Il choisit la photo d'un homme dans un train et me fournit des explications tout à fait bouleversantes : " Un train, ça représente la vitesse dont on n'est pas maître, commença-t-il par me dire, et puis, un train, ça entre dans les tunnels..."- je le sentais très ému,je voulais voir jusqu'où il serait capable de s'analyser -"...Tu comprends, un train, c'est comme un cercueil roulant,moi,quand j'étais petit, j'avais très très peur, je ne pouvais pas crier, j'étais paralysé, je ne pouvais que regarder fixement la peur qui me submergeait,la peur me recouvrait complètement, comme une couverture,comme un fantôme." Il se tut, aucun de nous deux ne pouvait ajouter un mot, et c'est lui qui reprit la parole, tout bas, dans un murmure, il ajouta : " Tu sais, le train, c'est moi, il me fait tellement peur parce qu'il est comme moi le train,il peut dérailler, sortir de ses rails, s'enfuir, comme moi !" Tant de profondeur me laissait muette d'admiration, d'émotion aussi.
Dés lors, Bastien comprend qu'on peut être quelqu'un pour ceux qu'on aime sans devenir forcément un surhomme, tout simplement en étant soi-même, que les parents aussi, bien qu'en charge de leurs enfants, n'ont jamais que quelques années de plus qu'eux, et ces années vécues en avance ne leur ont pas forcément donné les clés, le fil conducteur, pour faire ce qu'il aurait fallu faire, pour être ce qu'il aurait fallu être, que le passe-partout de la vie se nomme indulgence.
La réussite, l'échec, cela ne veut rien dire, parents, cela n'a aucun sens ! Tout est toujours chemin, tout est toujours opportunité.
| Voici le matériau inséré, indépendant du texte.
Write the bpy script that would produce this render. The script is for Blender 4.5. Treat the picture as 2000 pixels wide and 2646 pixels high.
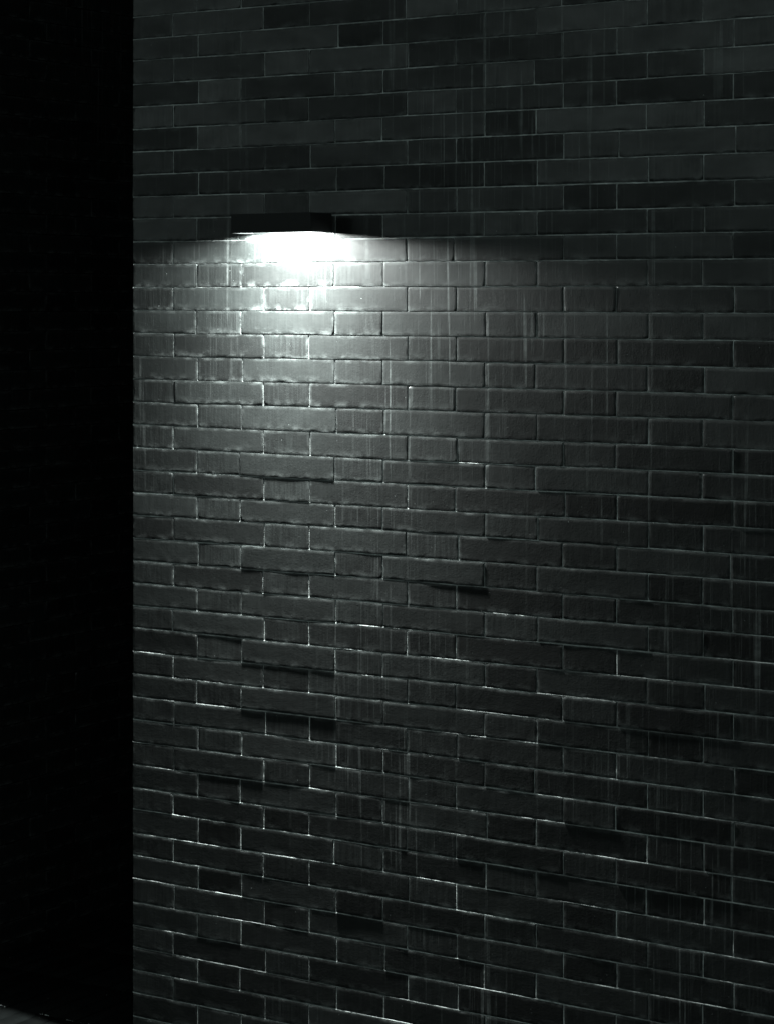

Oh ! bien sûr, pas celle que vous escomptiez, pas celle que vous auriez tant aimé voir se réaliser, mais à celui qui sait entrevoir, deviner, tout est toujours sentier, tout est toujours ouverture, misère transfigurée en cette authentique fierté de ne devoir qu'à soi seul ce qu'on est devenu.
Ce sont toutes ces bizarreries, toutes ces étrangetés, toutes ces incohérences sur lesquelles on aimerait bien fermer les yeux, ce sont tous ces petits riens que l'on essaye d'ignorer et qui, au fond de nous-mêmes, n'ont de cesse de nous inquiéter jusqu'à l'angoisse,qu'il va bien falloir prendre en compte pour de bon. Alors tout haut devant nos proches, comme pour nous protéger, nous nous disons volontiers : " Cela lui passera ! ce n'est sans doute rien !"Mais lorsque nous nous retrouvons face à nous-mêmes, face à notre conscience de parents, nous savons bien que ce petit quelque chose nous domine, nous envahit, nous ronge.